Friday, May 24, 2013

We are all implicated

Wendell Berry, speaking in 2012 at the Jefferson Lectures for the National Endowment for the Humanities:   
[My teacher, Wallace Stegner] thought rightly that we Americans, by inclination at least, have been divided into two kinds: “boomers” and “stickers.” Boomers, he said, are “those who pillage and run,” who want “to make a killing and end up on Easy Street,” whereas stickers are “those who settle, and love the life they have made and the place they have made it in.” “Boomer” names a kind of person and a kind of ambition that is the major theme, so far, of the history of the European races in our country. “Sticker” names a kind of person and also a desire that is, so far, a minor theme of that history, but a theme persistent enough to remain significant and to offer, still, a significant hope.
[...]
That we live now in an economy that is not sustainable is not the fault only of a few mongers of power and heavy equipment.
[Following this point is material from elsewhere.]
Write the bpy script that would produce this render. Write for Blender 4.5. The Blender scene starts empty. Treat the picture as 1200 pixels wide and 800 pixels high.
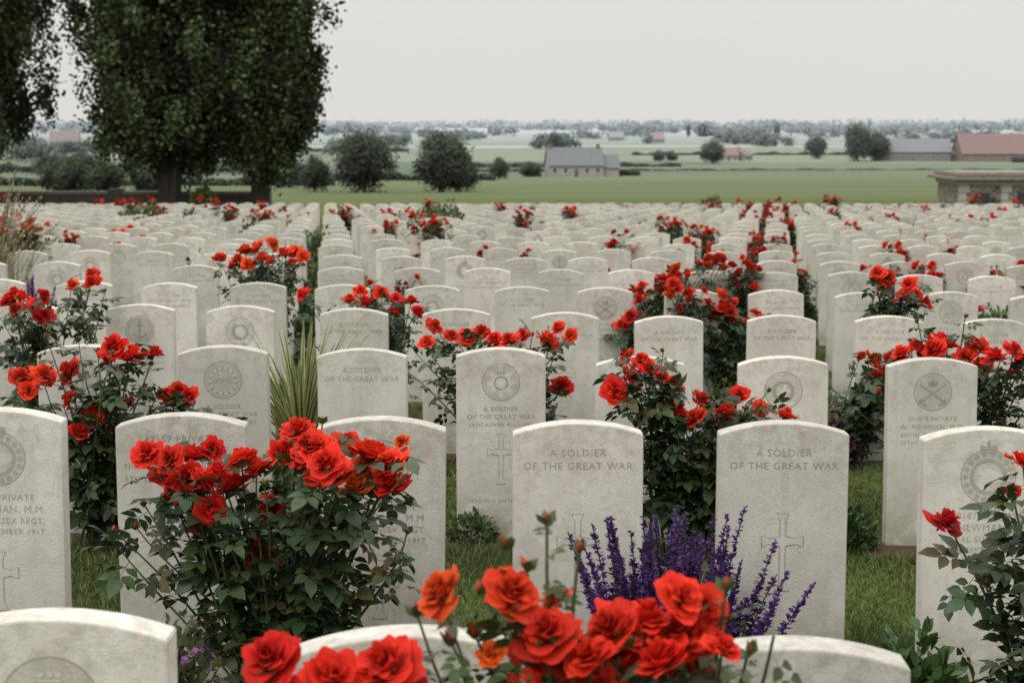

We all are implicated. We all, in the course of our daily economic life, consent to it, whether or not we approve of it. This is because of the increasing abstraction and unconsciousness of our connection to our economic sources in the land, the land-communities, and the land-use economies. In my region and within my memory, for example, human life has become less creaturely and more engineered, less familiar and more remote from local places, pleasures, and associations. Our knowledge, in short, has become increasingly statistical.
Statistical knowledge once was rare. It was a property of the minds of great rulers, conquerors, and generals, people who succeeded or failed by the manipulation of large quantities that remained, to them, unimagined because unimaginable: merely accountable quantities of land, treasure, people, soldiers, and workers. This is the sort of knowledge we now call “data” or “facts” or “information.” Or we call it “objective knowledge,” supposedly untainted by personal attachment, but nonetheless available for industrial and commercial exploitation. By means of such knowledge a category assumes dominion over its parts or members. With the coming of industrialism, the great industrialists, like kings and conquerors, become exploiters of statistical knowledge. And finally virtually all of us, in order to participate and survive in their system, have had to agree to their substitution of statistical knowledge for personal knowledge. Virtually all of us now share with the most powerful industrialists their remoteness from actual experience of the actual world. Like them, we participate in an absentee economy, which makes us effectively absent even from our own dwelling places. Though most of us have little wealth and perhaps no power, we consumer–citizens are more like James B. Duke than we are like my grandfather. By economic proxies thoughtlessly given, by thoughtless consumption of goods ignorantly purchased, now we all are boomers.
In other words, "None is righteous, no, not one".